生炒糯米飯 may be eaten hot or at room temperature. Chew slowly and chew well to appreciate the fragrance!

Senin, 20 Juni 2011

Gong Bao Frog Legs

Back when I was a little girl and living in a kampong, I would jump with joy whenever it rained at night. Why? Because my father would go frog hunting, and there would be a big pot of frog porridge for supper – Teochew style, of course; none of that sticky Cantonese stuff like in Geylang!

The frogs my father caught were wild and, of course, live. If my memory serves me correctly, he didn't use any bait or special equipment except a torchlight. He basically just reached out and grabbed the ones that were croaking the loudest.

(If you're a frog reading this, remember not to croak too loudly when it rains, and my father is in your neighbourhood. And you should leave this blog post immediately, because you really don't want to read the next bit.)

To slaughter a frog, my father grabbed it firmly around the armpits, then chopped off their heads. This required a bit of skill because he had to leave the head half attached rather than lop it off completely. And do so without hacking off his own hand, of course. Next, he grabbed hold of the head and yanked, tearing out the entire skin and the insides as he pulled all the way down. The body, now headless, naked and emptied, would take a while to stop twitching.

The frogs tasted like chicken, but much, much better. The texture was finer and smoother, and the meat was much sweeter. Mind you that was compared to home-bred and truly organic, free-range chicken that ran around the kampong, not the farmed rubbish sold nowadays.

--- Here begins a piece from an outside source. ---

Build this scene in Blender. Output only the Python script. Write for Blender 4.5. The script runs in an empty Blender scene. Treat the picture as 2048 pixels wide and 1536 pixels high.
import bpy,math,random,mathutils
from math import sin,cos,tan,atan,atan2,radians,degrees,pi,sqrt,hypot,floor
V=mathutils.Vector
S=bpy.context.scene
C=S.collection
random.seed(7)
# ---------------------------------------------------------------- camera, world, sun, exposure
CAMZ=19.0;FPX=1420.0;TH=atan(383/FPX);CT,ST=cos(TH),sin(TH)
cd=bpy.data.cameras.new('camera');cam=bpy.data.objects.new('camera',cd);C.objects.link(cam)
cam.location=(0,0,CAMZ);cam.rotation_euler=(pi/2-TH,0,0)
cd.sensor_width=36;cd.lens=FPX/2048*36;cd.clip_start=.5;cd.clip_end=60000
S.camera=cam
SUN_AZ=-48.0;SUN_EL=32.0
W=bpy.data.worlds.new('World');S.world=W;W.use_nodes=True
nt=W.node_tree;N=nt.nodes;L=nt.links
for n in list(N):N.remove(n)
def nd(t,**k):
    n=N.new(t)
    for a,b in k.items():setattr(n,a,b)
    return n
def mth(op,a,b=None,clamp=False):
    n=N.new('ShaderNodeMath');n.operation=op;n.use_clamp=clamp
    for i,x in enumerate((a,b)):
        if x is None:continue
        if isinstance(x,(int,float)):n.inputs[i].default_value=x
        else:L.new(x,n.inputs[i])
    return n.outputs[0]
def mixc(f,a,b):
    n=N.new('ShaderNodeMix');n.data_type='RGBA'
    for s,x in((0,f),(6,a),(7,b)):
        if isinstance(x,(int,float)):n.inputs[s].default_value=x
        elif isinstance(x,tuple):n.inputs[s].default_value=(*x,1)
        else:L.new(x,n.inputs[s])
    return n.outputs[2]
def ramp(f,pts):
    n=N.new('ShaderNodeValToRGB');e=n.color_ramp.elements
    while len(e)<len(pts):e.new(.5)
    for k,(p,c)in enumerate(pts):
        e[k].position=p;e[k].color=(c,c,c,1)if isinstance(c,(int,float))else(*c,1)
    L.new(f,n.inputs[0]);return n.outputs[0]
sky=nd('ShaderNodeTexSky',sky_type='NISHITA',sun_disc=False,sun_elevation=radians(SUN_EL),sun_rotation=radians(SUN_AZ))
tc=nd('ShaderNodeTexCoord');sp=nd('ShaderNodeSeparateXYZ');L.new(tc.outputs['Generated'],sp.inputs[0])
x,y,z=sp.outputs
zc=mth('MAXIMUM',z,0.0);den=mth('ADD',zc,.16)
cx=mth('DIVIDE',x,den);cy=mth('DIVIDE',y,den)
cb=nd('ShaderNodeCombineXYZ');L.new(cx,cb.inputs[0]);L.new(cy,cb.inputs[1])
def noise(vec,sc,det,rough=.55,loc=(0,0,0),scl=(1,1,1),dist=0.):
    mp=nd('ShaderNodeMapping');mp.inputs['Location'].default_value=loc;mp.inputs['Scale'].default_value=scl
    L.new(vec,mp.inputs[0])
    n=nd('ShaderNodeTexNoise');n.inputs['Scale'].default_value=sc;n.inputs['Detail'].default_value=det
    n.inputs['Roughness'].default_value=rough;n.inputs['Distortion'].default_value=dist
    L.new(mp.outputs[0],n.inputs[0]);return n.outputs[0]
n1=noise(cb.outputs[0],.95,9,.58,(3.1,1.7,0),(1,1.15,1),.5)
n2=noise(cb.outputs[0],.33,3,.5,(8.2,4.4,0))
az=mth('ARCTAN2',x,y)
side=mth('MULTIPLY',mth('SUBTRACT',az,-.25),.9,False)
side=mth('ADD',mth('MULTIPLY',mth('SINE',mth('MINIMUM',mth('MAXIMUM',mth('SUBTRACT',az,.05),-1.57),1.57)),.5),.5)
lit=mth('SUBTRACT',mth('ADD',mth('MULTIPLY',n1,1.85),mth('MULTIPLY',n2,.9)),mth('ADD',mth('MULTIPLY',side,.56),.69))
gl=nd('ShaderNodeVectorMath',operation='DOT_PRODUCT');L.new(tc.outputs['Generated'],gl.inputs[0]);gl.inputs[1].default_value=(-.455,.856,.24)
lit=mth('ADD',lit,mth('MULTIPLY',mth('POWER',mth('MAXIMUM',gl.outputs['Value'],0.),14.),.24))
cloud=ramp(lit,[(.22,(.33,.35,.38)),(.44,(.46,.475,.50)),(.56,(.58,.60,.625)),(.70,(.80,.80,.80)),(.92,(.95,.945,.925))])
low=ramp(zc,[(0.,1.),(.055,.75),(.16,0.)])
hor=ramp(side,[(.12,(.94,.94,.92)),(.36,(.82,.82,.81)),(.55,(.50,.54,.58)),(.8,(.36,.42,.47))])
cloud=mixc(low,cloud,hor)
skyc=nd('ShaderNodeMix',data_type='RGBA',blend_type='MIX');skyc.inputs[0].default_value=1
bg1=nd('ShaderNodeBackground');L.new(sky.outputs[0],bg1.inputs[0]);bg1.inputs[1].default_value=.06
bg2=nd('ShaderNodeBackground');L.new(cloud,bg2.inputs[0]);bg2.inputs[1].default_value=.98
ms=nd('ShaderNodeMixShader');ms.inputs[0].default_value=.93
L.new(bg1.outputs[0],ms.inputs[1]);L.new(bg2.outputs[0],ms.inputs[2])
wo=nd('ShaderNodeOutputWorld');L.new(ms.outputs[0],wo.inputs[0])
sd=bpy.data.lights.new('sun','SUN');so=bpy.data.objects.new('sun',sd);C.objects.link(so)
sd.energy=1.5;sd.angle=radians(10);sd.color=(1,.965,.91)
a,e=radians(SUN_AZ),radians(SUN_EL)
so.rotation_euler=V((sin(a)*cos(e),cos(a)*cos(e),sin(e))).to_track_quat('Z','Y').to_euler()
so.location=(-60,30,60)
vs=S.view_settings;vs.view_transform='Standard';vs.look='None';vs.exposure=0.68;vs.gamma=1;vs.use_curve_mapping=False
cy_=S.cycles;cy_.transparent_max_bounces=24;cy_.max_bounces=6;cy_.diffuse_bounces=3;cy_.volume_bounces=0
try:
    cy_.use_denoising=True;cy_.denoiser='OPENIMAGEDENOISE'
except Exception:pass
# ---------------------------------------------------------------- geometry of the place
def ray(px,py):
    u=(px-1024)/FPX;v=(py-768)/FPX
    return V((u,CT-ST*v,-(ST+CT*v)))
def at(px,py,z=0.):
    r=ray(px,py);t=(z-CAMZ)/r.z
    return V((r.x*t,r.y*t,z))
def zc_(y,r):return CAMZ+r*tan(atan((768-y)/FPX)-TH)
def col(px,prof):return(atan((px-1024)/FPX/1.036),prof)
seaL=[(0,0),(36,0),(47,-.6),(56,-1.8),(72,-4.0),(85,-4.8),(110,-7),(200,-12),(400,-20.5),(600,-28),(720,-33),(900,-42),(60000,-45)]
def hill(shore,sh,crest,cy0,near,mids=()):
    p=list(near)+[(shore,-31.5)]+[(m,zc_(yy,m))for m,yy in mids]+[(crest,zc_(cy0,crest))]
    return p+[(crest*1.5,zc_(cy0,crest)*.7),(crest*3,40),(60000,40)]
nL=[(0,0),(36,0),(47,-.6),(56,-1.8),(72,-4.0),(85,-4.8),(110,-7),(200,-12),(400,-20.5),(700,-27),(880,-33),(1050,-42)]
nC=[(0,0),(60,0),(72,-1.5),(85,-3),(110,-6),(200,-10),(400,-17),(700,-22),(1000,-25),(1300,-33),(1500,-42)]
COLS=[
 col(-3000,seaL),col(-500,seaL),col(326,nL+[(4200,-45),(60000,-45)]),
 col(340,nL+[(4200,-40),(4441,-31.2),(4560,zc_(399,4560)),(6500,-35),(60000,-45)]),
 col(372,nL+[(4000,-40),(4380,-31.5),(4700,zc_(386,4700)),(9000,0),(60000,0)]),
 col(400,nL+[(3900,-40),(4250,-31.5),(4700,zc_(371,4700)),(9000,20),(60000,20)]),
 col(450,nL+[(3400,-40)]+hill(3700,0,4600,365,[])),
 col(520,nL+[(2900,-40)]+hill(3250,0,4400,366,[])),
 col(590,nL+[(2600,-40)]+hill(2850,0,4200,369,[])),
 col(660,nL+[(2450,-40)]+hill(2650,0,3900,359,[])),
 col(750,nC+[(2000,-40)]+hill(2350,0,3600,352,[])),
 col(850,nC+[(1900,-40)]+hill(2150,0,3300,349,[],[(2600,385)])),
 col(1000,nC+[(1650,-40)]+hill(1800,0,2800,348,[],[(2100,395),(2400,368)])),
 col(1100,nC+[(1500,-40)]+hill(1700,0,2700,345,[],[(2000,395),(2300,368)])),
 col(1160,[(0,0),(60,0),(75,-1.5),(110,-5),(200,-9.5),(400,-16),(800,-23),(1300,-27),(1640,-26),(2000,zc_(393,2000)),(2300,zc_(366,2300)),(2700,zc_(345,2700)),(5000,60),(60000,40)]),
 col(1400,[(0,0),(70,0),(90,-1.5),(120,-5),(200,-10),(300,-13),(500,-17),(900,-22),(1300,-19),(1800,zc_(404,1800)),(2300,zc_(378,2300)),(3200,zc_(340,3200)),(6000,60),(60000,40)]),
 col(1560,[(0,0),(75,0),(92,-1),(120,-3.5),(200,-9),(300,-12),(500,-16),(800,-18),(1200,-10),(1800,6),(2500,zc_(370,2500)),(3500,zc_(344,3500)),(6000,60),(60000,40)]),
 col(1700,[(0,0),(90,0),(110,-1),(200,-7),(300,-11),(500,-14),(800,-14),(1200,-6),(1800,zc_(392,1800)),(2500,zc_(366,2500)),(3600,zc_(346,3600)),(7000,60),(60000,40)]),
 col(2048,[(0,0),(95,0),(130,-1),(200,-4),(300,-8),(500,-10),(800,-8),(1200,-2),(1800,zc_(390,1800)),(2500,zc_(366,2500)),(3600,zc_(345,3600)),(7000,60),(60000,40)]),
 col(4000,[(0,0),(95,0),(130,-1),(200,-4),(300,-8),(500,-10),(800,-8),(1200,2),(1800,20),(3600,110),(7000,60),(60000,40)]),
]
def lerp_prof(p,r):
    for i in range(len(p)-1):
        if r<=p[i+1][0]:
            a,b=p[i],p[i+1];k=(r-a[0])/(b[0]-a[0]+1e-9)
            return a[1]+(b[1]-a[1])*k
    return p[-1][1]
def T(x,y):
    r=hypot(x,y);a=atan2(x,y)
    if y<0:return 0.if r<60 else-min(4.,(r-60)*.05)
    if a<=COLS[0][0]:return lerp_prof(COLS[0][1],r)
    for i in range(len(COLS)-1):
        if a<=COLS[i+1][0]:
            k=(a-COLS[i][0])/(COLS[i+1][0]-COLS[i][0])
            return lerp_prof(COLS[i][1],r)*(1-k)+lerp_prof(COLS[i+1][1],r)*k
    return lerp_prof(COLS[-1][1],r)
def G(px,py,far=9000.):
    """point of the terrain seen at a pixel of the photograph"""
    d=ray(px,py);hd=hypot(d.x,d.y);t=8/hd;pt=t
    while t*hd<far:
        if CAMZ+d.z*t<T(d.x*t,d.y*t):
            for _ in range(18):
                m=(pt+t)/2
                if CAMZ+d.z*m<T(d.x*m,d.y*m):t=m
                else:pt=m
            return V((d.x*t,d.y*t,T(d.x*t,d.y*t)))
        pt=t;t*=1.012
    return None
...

Have you heard about the zi char stall in Geylang that charges $78 for frog legs? (Click here for the story if you haven't.)

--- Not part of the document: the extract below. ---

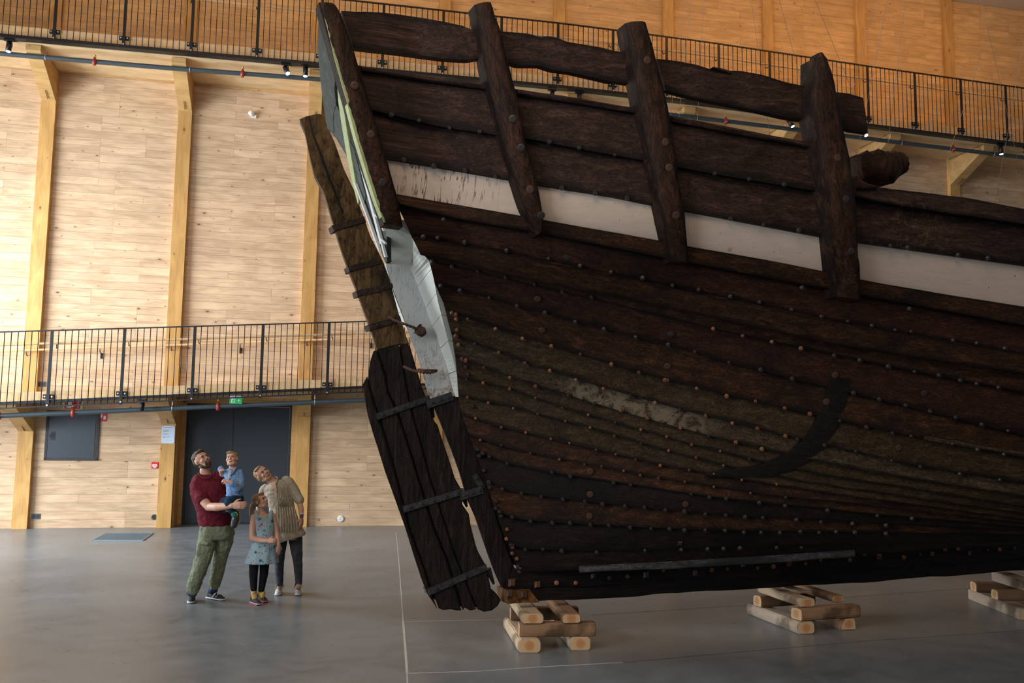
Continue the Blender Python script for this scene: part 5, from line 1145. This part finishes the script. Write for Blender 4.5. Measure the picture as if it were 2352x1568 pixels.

If I could have the frog legs I had when I was a child, I would gladly pay $78 or, what the hell, even $128. But I'm guessing the Geylang frogs are just regular stuff – in other words, intensively farmed and therefore pretty tasteless. I paid $6.90 for three at the supermarket yesterday and, trust me, they weren't worth one cent more. Don't be a sucker!

A belated happy Father's Day to all fathers, especially those who work hard to put frog legs on the table.

GONG BAO FROG LEGS (宫保田鸡)
(Recipe for 4 persons)

1 tbsp light soya sauce
½ tsp salt
1 tsp Shaoxing wine
3 frogs (325 g), wash and chop each into 7 pieces

1½ tbsp vegetable oil
1 piece ginger, thumb size, peel, rinse and slice thinly
4 cloves garlic, peel, rinse and slice thinly
4 stalks spring onion, white part only, rinse and cut 2 cm long
15 dried chillies, cut 2 cm long, and discard seeds that fall out
2 tbsp Sichuan peppercorns
cili padi (bird's eye chillies) to taste, 2-4 pieces, rinse and halve lengthwise

1 tbsp Shaoxing wine
1 tbsp Chinkiang vinegar (镇江醋), or any mild, black vinegar
1 tbsp sugar
2 tsp potato flour, mix with 2 tbsp water
1 tsp white sesame oil

Rub light soya sauce, salt and wine into frogs. Leave to marinade for 30 minutes.

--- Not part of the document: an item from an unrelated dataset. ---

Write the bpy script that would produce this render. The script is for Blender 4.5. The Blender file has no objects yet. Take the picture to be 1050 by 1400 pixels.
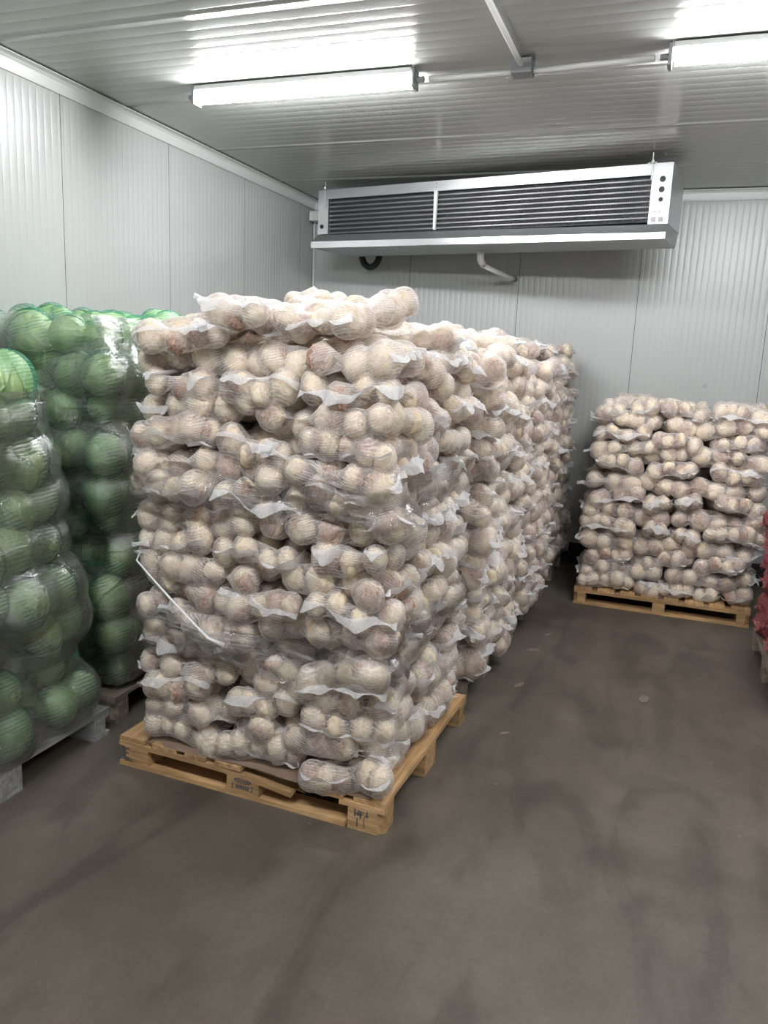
import bpy, bmesh, math, random
import numpy as np
from mathutils import Matrix, Vector, noise
sc = bpy.context.scene
PI = math.pi

# ------------------------------------------------------------------ camera
cd = bpy.data.cameras.new('camera'); cam = bpy.data.objects.new('camera', cd)
sc.collection.objects.link(cam); sc.camera = cam
cd.sensor_fit = 'HORIZONTAL'; cd.sensor_width = 36.0; cd.lens = 36.0*1064.56/1050.0
cd.clip_start = 0.05; cd.clip_end = 60
cam.matrix_world = (Matrix.Translation((0, 0, 1.7205)) @ Matrix.Rotation(0.339, 4, 'Z')
                    @ Matrix.Rotation(PI/2-0.193, 4, 'X') @ Matrix.Rotation(0.043, 4, 'Z'))
# ------------------------------------------------------------------ world, exposure, lamp power
w = bpy.data.worlds.new('world'); sc.world = w; w.use_nodes = True
w.node_tree.nodes['Background'].inputs[0].default_value = (.5, .55, .6, 1)
w.node_tree.nodes['Background'].inputs[1].default_value = 0.02
sc.view_settings.view_transform = 'Standard'; sc.view_settings.look = 'None'
sc.view_settings.gamma = 1.0; sc.view_settings.use_curve_mapping = False
sc.view_settings.exposure = 0.0
LAMP = 150.0
sc.cycles.transparent_max_bounces = 32; sc.cycles.max_bounces = 10; sc.cycles.diffuse_bounces = 5
ROOM_X0, ROOM_X1, ROOM_Y0, ROOM_Y1, ROOM_H = -3.286, 2.5, -2.6, 7.0, 3.14

# ------------------------------------------------------------------ helpers
col = sc.collection
def link(name, me, m=None, parent=None, loc=None, kind=None, label=None):
    o = bpy.data.objects.new(name, me); col.objects.link(o)
    if m is not None and me is not None and len(me.materials) == 0: me.materials.append(m)
    if parent is not None: o.parent = parent
    if loc is not None: o.location = loc
    if kind: o['kind'] = kind
    if label: o['label'] = label
    return o
def thing(name, label, cat, loc=(0, 0, 0), rz=0, group=None):
    o = bpy.data.objects.new(name, None); col.objects.link(o)
    o.empty_display_size = .05
    o.location = loc; o.rotation_euler = (0, 0, rz)
    tag(o, label, cat, group); return o
def tag(o, label, cat, group=None):
    o['label'] = label; o['category'] = cat
    if group: o['group'] = group
def pymesh(name, v, f, smooth=False):
    me = bpy.data.meshes.new(name); me.from_pydata([tuple(map(float, p)) for p in v], [], [tuple(int(i) for i in q) for q in f])
    if smooth: me.polygons.foreach_set('use_smooth', [True]*len(me.polygons))
    me.update(); return me
def bm_mesh(name, bm, smooth=False):
    me = bpy.data.meshes.new(name); bm.to_mesh(me); bm.free()
    if smooth: me.polygons.foreach_set('use_smooth', [True]*len(me.polygons))
    return me
def add_box(bm, a, b, M=None):
    a = Vector(a); b = Vector(b); r = bmesh.ops.create_cube(bm, size=1)
    vs = r['verts']; c = (a+b)/2; s = b-a
    for v in vs: v.co = Vector((v.co.x*s.x, v.co.y*s.y, v.co.z*s.z))+c
    if M: bmesh.ops.transform(bm, matrix=M, verts=vs)
    return vs
def box_mesh(name, a, b, bev=0):
    bm = bmesh.new(); add_box(bm, a, b)
    if bev: bmesh.ops.bevel(bm, geom=bm.edges[:], offset=bev, segments=2, affect='EDGES', profile=.7)
    return bm_mesh(name, bm)
def add_cyl(bm, p, q, r, seg=16, r2=None):
    p = Vector(p); q = Vector(q); d = q-p
    M = Matrix.Translation((p+q)/2) @ d.to_track_quat('Z', 'Y').to_matrix().to_4x4()
    bmesh.ops.create_cone(bm, cap_ends=True, segments=seg, radius1=r, radius2=r if r2 is None else r2, depth=d.length, matrix=M)
def cyl_mesh(name, p, q, r, seg=16, smooth=False):
    bm = bmesh.new(); add_cyl(bm, p, q, r, seg); return bm_mesh(name, bm, smooth)
def tube_mesh(name, pts, r, seg=12):
    v = []; f = []; n = len(pts)
    P = [Vector(p) for p in pts]
    up = Vector((.31, .22, .92)).normalized()
    for i, p in enumerate(P):
        t = (P[min(i+1, n-1)]-P[max(i-1, 0)]).normalized()
        a = t.cross(up).normalized(); b = t.cross(a).normalized()
        rr = r[i] if hasattr(r, '__len__') else r
        for k in range(seg):
            an = 2*PI*k/seg; v.append(p+(a*math.cos(an)+b*math.sin(an))*rr)
    for i in range(n-1):
        for k in range(seg):
            k2 = (k+1) % seg; f.append((i*seg+k, i*seg+k2, (i+1)*seg+k2, (i+1)*seg+k))
    f.append(tuple(range(seg))[::-1]); f.append(tuple((n-1)*seg+k for k in range(seg)))
    return pymesh(name, v, f, True)
def ico(sub):
    bm = bmesh.new(); bmesh.ops.create_icosphere(bm, subdivisions=sub, radius=1)
    v = np.array([x.co[:] for x in bm.verts]); f = [[y.index for y in x.verts] for x in bm.faces]
    bm.free(); return v, f

# ------------------------------------------------------------------ materials
class NT:
    def __init__(s, name):
        s.m = bpy.data.materials.new(name); s.m.use_nodes = True
        s.t = s.m.node_tree; s.n = s.t.nodes; s.l = s.t.links
        s.bsdf = s.n['Principled BSDF']; s.out = s.n['Material Output']
    def add(s, ty, **k):
        n = s.n.new(ty)
        for a, b in k.items():
            if a.startswith('i_'):
                n.inputs[a[2:].replace('_', ' ')].default_value = b
            else: setattr(n, a, b)
        return n
    def link(s, a, b): s.l.new(a, b)
    def coords(s, scale=(1, 1, 1), kind='Object', rot=(0, 0, 0)):
        tc = s.add('ShaderNodeTexCoord'); mp = s.add('ShaderNodeMapping')
        mp.inputs['Scale'].default_value = scale; mp.inputs['Rotation'].default_value = rot
        s.link(tc.outputs[kind], mp.inputs['Vector']); return mp.outputs[0]
    def noise(s, vec, scale, detail=4, rough=.55, dist=0):
        n = s.add('ShaderNodeTexNoise'); n.inputs['Scale'].default_value = scale
        n.inputs['Detail'].default_value = detail; n.inputs['Roughness'].default_value = rough
        n.inputs['Distortion'].default_value = dist; s.link(vec, n.inputs['Vector']); return n.outputs['Fac']
    def ramp(s, fac, stops):
        r = s.add('ShaderNodeValToRGB'); e = r.color_ramp.elements
        while len(e) < len(stops): e.new(.5)
        for x, (p, c) in zip(e, stops):
            x.position = p; x.color = (c, c, c, 1) if not hasattr(c, '__len__') else (*c, 1)
        s.link(fac, r.inputs[0]); return r.outputs[0]
    def mix(s, fac, a, b, mode='MIX'):
        n = s.add('ShaderNodeMix', data_type='RGBA', blend_type=mode)
        for i, x in ((0, fac), (6, a), (7, b)):
            if hasattr(x, 'links') or hasattr(x, 'is_linked'): s.link(x, n.inputs[i])
            else: n.inputs[i].default_value = x if i == 0 else (*x, 1)
        return n.outputs[2]
    def math(s, op, a, b=None, c=None, clamp=False):
        n = s.add('ShaderNodeMath', operation=op, use_clamp=clamp)
        for i, x in enumerate((a, b, c)):
            if x is None: continue
            if hasattr(x, 'is_linked'): s.link(x, n.inputs[i])
            else: n.inputs[i].default_value = x
        return n.outputs[0]
    def bump(s, h, strength=.3, dist=.01):
        b = s.add('ShaderNodeBump'); b.inputs['Strength'].default_value = strength
        b.inputs['Distance'].default_value = dist; s.link(h, b.inputs['Height']); return b.outputs[0]
def S(nt, **k):
    for a, b in k.items():
        i = nt.bsdf.inputs[a.replace('_', ' ')]
        if hasattr(b, 'is_linked'): nt.link(b, i)
        else: i.default_value = (*b, 1) if hasattr(b, '__len__') else b
    return nt.m
def simple(name, c, rough=.5, metal=0, nscale=None, namp=.15, **k):
    t = NT(name)
    if nscale:
        f = t.noise(t.coords(), nscale, 5)
        cc = t.mix(f, tuple(x*(1-namp) for x in c), tuple(min(1, x*(1+namp)) for x in c))
    else: cc = c
    return S(t, Base_Color=cc, Roughness=rough, Metallic=metal, **k)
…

Stir-fry ginger in hot oil over high heat till lightly brown. Add garlic and stir till colour changes. Add spring onions, dried chillies, Sichuan peppercorns and cili padi. Stir till fragrant, reducing heat if necessary so that dried chillies and peppercorns don't burn. Add frogs and stir till heated through. Add wine, vinegar, soya sauce and sugar. Stir till absorbed. Add enough water to cover half of meat, about ¼ cup. Continue stirring till legs are cooked, a few minutes. Taste and adjust seasoning if necessary. Add just enough potato flour and water mixture to thicken sauce. Turn off heat and stir through white sesame oil. Plate and serve immediately.